Capita distanziert sich deutlich von der bewaffneten FLEC-FAC, die er als von ausländischen Geheimdiensten gesteuert bezeichnet. Der staatenlose Flüchtling lebt heute in Berlin und setzt auf eine diplomatische Lösung, indem er auf "geltende und international bindende Abkommen" verweist.
Die MNC beruft sich vor allem auf den Vertrag von Simulambuco von 1885, der Cabinda den Status eines portugiesischen Protektorats zusicherte und Portugal verpflichtete, die territoriale Integrität des Territoriums zu schützen. Die Angliederung an Angola 1975 sei daher völkerrechtswidrig.
Ölreichtum und soziale Not
Cabinda liefert etwa 60 Prozent des angolanischen Öls, dessen Einnahmen sich auf rund 40 Milliarden US-Dollar jährlich belaufen. Dennoch verschlechtert sich die Lebenssituation der Bevölkerung seit Jahrzehnten drastisch.
Die durchschnittliche Lebenserwartung ist von 75 Jahren zur Kolonialzeit auf aktuell 48 Jahre gesunken.

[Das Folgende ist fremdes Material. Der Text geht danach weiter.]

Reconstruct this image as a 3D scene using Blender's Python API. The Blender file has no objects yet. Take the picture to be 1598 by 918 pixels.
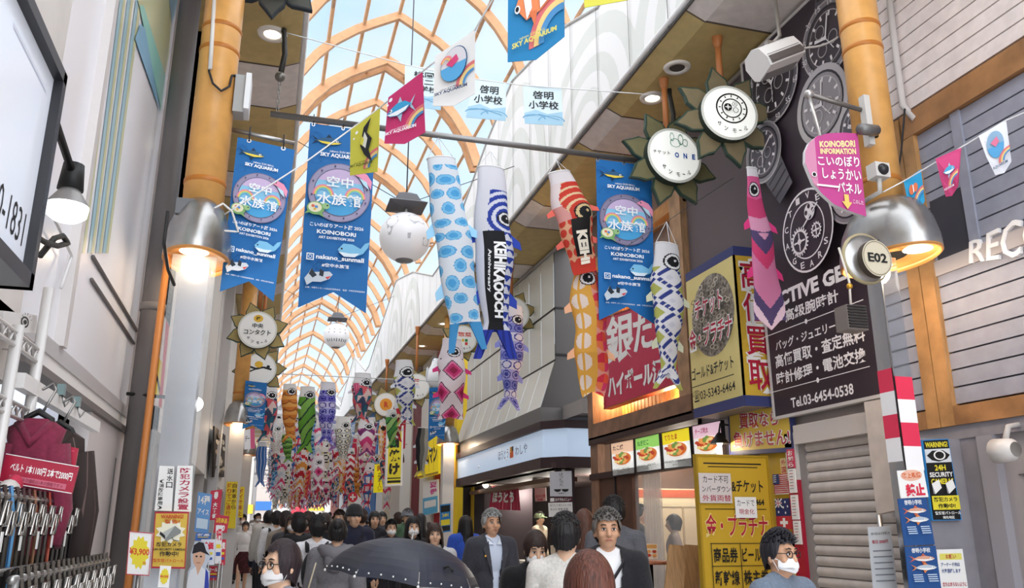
import bpy, bmesh, math, random
from math import sin, cos, pi, radians as rad
from mathutils import Vector as V, Matrix, Euler
random.seed(7)
S=bpy.context.scene; COL=S.collection
# ---------------------------------------------------------------- camera, sky, added soft fill sun, exposure
FPX=1290.; VX,VY=410.,825.; CAMZ=1.6
PIT=math.atan((VY-459)/FPX); YAW=math.atan((799-VX)/math.hypot(FPX,VY-459))
cam=bpy.data.cameras.new('camera'); co=bpy.data.objects.new('camera',cam); COL.objects.link(co)
cam.sensor_width=36; cam.lens=FPX*36/1598; cam.clip_start=.05; cam.clip_end=500
co.location=(0,0,CAMZ); co.rotation_euler=(pi/2+PIT,0,-YAW); S.camera=co
S.view_settings.view_transform='Standard'; S.view_settings.look='None'; S.view_settings.gamma=1
S.view_settings.use_curve_mapping=False; S.view_settings.exposure=0.7
S.cycles.max_bounces=7; S.cycles.transparent_max_bounces=24; S.cycles.diffuse_bounces=4
S.cycles.caustics_reflective=False; S.cycles.caustics_refractive=False
w=bpy.data.worlds.new('sky'); S.world=w; w.use_nodes=True
wn=w.node_tree; bg=wn.nodes['Background']; bg.inputs[1].default_value=.78
g=wn.nodes.new('ShaderNodeTexCoord'); mp=wn.nodes.new('ShaderNodeMapping'); mp.inputs[3].default_value=(1.2,1.2,2.5)
nz=wn.nodes.new('ShaderNodeTexNoise'); nz.inputs[2].default_value=1.6; nz.inputs[3].default_value=4
cr=wn.nodes.new('ShaderNodeValToRGB')
cr.color_ramp.elements[0].position=.38; cr.color_ramp.elements[0].color=(.46,.70,.95,1)
cr.color_ramp.elements[1].position=.60; cr.color_ramp.elements[1].color=(.80,.90,1,1)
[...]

Die Kinder- und Müttersterblichkeit zählt zu den höchsten weltweit. Ölverschmutzungen vor der Küste verschärfen die Umweltprobleme und Lebensbedingungen der Region zusätzlich.
Capita warnt: "Menschenrechte und Umweltschutz werden in Cabinda derart missachtet, dass es an einen Völkermord grenzt."